### Objective
Each line that follows should be printed again exactly as it stands.

### Data shown
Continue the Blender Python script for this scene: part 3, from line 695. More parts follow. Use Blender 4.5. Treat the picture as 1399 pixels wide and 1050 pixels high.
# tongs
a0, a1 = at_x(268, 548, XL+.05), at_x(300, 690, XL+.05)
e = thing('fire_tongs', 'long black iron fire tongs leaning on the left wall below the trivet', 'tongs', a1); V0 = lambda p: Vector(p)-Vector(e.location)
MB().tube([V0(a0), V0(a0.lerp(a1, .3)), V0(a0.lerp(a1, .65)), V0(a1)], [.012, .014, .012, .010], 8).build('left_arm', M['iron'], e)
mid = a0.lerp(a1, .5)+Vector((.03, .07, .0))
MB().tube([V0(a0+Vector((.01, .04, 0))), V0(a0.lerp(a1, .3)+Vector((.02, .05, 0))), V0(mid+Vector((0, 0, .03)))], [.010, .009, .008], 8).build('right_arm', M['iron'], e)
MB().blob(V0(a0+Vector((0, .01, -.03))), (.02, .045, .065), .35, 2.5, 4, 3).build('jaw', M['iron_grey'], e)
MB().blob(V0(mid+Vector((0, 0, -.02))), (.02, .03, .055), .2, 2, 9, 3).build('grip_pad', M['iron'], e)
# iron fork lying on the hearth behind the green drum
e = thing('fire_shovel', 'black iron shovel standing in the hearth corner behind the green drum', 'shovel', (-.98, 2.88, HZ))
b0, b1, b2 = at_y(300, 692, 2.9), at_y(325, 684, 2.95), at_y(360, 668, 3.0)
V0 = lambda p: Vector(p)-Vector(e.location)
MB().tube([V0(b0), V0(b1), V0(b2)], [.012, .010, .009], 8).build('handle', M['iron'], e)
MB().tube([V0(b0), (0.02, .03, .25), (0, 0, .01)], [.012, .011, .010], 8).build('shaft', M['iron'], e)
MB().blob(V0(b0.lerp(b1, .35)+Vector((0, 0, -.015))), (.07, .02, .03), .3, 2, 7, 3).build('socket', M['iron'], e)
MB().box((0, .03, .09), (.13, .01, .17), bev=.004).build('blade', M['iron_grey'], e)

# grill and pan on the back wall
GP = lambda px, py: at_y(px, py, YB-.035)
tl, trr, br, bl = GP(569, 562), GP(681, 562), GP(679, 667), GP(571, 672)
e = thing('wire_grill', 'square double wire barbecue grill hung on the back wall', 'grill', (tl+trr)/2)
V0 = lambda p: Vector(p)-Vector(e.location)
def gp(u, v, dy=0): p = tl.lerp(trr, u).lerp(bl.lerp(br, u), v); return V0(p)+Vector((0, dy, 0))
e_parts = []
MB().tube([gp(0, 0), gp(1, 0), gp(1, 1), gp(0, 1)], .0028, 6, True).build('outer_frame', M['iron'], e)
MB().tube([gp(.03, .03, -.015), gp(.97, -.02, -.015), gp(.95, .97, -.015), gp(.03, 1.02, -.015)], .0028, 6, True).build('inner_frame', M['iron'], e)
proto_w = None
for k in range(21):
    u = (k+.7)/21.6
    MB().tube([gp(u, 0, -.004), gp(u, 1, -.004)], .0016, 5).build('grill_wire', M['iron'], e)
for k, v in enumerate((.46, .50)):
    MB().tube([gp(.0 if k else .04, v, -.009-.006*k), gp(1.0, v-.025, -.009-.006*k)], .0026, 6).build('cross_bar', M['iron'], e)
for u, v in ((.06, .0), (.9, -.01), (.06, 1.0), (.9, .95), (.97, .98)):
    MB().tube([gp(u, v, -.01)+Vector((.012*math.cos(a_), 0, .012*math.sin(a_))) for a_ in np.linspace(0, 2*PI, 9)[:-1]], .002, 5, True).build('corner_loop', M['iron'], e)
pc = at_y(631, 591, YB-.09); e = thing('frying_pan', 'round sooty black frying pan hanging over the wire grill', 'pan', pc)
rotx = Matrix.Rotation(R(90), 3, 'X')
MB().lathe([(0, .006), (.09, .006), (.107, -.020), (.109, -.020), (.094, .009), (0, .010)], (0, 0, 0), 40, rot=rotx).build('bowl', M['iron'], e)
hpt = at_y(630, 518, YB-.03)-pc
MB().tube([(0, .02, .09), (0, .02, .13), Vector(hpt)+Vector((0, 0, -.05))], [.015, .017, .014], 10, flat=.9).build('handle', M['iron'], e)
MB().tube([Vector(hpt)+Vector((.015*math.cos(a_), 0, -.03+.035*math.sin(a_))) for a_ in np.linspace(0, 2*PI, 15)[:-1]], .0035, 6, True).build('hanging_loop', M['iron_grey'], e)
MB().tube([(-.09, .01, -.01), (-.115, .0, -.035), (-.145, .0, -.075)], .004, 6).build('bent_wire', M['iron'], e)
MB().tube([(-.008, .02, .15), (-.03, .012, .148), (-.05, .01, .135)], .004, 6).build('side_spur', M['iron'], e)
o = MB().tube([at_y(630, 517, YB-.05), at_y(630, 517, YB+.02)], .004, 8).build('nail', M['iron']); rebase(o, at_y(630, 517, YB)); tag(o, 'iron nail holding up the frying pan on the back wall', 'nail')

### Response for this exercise
Continue the Blender Python script for this scene: part 3, from line 695. More parts follow. Use Blender 4.5. Treat the picture as 1399 pixels wide and 1050 pixels high.
# tongs
a0, a1 = at_x(268, 548, XL+.05), at_x(300, 690, XL+.05)
e = thing('fire_tongs', 'long black iron fire tongs leaning on the left wall below the trivet', 'tongs', a1); V0 = lambda p: Vector(p)-Vector(e.location)
MB().tube([V0(a0), V0(a0.lerp(a1, .3)), V0(a0.lerp(a1, .65)), V0(a1)], [.012, .014, .012, .010], 8).build('left_arm', M['iron'], e)
mid = a0.lerp(a1, .5)+Vector((.03, .07, .0))
MB().tube([V0(a0+Vector((.01, .04, 0))), V0(a0.lerp(a1, .3)+Vector((.02, .05, 0))), V0(mid+Vector((0, 0, .03)))], [.010, .009, .008], 8).build('right_arm', M['iron'], e)
MB().blob(V0(a0+Vector((0, .01, -.03))), (.02, .045, .065), .35, 2.5, 4, 3).build('jaw', M['iron_grey'], e)
MB().blob(V0(mid+Vector((0, 0, -.02))), (.02, .03, .055), .2, 2, 9, 3).build('grip_pad', M['iron'], e)
# iron fork lying on the hearth behind the green drum
e = thing('fire_shovel', 'black iron shovel standing in the hearth corner behind the green drum', 'shovel', (-.98, 2.88, HZ))
b0, b1, b2 = at_y(300, 692, 2.9), at_y(325, 684, 2.95), at_y(360, 668, 3.0)
V0 = lambda p: Vector(p)-Vector(e.location)
MB().tube([V0(b0), V0(b1), V0(b2)], [.012, .010, .009], 8).build('handle', M['iron'], e)
MB().tube([V0(b0), (0.02, .03, .25), (0, 0, .01)], [.012, .011, .010], 8).build('shaft', M['iron'], e)
MB().blob(V0(b0.lerp(b1, .35)+Vector((0, 0, -.015))), (.07, .02, .03), .3, 2, 7, 3).build('socket', M['iron'], e)
MB().box((0, .03, .09), (.13, .01, .17), bev=.004).build('blade', M['iron_grey'], e)

# grill and pan on the back wall
GP = lambda px, py: at_y(px, py, YB-.035)
tl, trr, br, bl = GP(569, 562), GP(681, 562), GP(679, 667), GP(571, 672)
e = thing('wire_grill', 'square double wire barbecue grill hung on the back wall', 'grill', (tl+trr)/2)
V0 = lambda p: Vector(p)-Vector(e.location)
def gp(u, v, dy=0): p = tl.lerp(trr, u).lerp(bl.lerp(br, u), v); return V0(p)+Vector((0, dy, 0))
e_parts = []
MB().tube([gp(0, 0), gp(1, 0), gp(1, 1), gp(0, 1)], .0028, 6, True).build('outer_frame', M['iron'], e)
MB().tube([gp(.03, .03, -.015), gp(.97, -.02, -.015), gp(.95, .97, -.015), gp(.03, 1.02, -.015)], .0028, 6, True).build('inner_frame', M['iron'], e)
proto_w = None
for k in range(21):
    u = (k+.7)/21.6
    MB().tube([gp(u, 0, -.004), gp(u, 1, -.004)], .0016, 5).build('grill_wire', M['iron'], e)
for k, v in enumerate((.46, .50)):
    MB().tube([gp(.0 if k else .04, v, -.009-.006*k), gp(1.0, v-.025, -.009-.006*k)], .0026, 6).build('cross_bar', M['iron'], e)
for u, v in ((.06, .0), (.9, -.01), (.06, 1.0), (.9, .95), (.97, .98)):
    MB().tube([gp(u, v, -.01)+Vector((.012*math.cos(a_), 0, .012*math.sin(a_))) for a_ in np.linspace(0, 2*PI, 9)[:-1]], .002, 5, True).build('corner_loop', M['iron'], e)
pc = at_y(631, 591, YB-.09); e = thing('frying_pan', 'round sooty black frying pan hanging over the wire grill', 'pan', pc)
rotx = Matrix.Rotation(R(90), 3, 'X')
MB().lathe([(0, .006), (.09, .006), (.107, -.020), (.109, -.020), (.094, .009), (0, .010)], (0, 0, 0), 40, rot=rotx).build('bowl', M['iron'], e)
hpt = at_y(630, 518, YB-.03)-pc
MB().tube([(0, .02, .09), (0, .02, .13), Vector(hpt)+Vector((0, 0, -.05))], [.015, .017, .014], 10, flat=.9).build('handle', M['iron'], e)
MB().tube([Vector(hpt)+Vector((.015*math.cos(a_), 0, -.03+.035*math.sin(a_))) for a_ in np.linspace(0, 2*PI, 15)[:-1]], .0035, 6, True).build('hanging_loop', M['iron_grey'], e)
MB().tube([(-.09, .01, -.01), (-.115, .0, -.035), (-.145, .0, -.075)], .004, 6).build('bent_wire', M['iron'], e)
MB().tube([(-.008, .02, .15), (-.03, .012, .148), (-.05, .01, .135)], .004, 6).build('side_spur', M['iron'], e)
o = MB().tube([at_y(630, 517, YB-.05), at_y(630, 517, YB+.02)], .004, 8).build('nail', M['iron']); rebase(o, at_y(630, 517, YB)); tag(o, 'iron nail holding up the frying pan on the back wall', 'nail')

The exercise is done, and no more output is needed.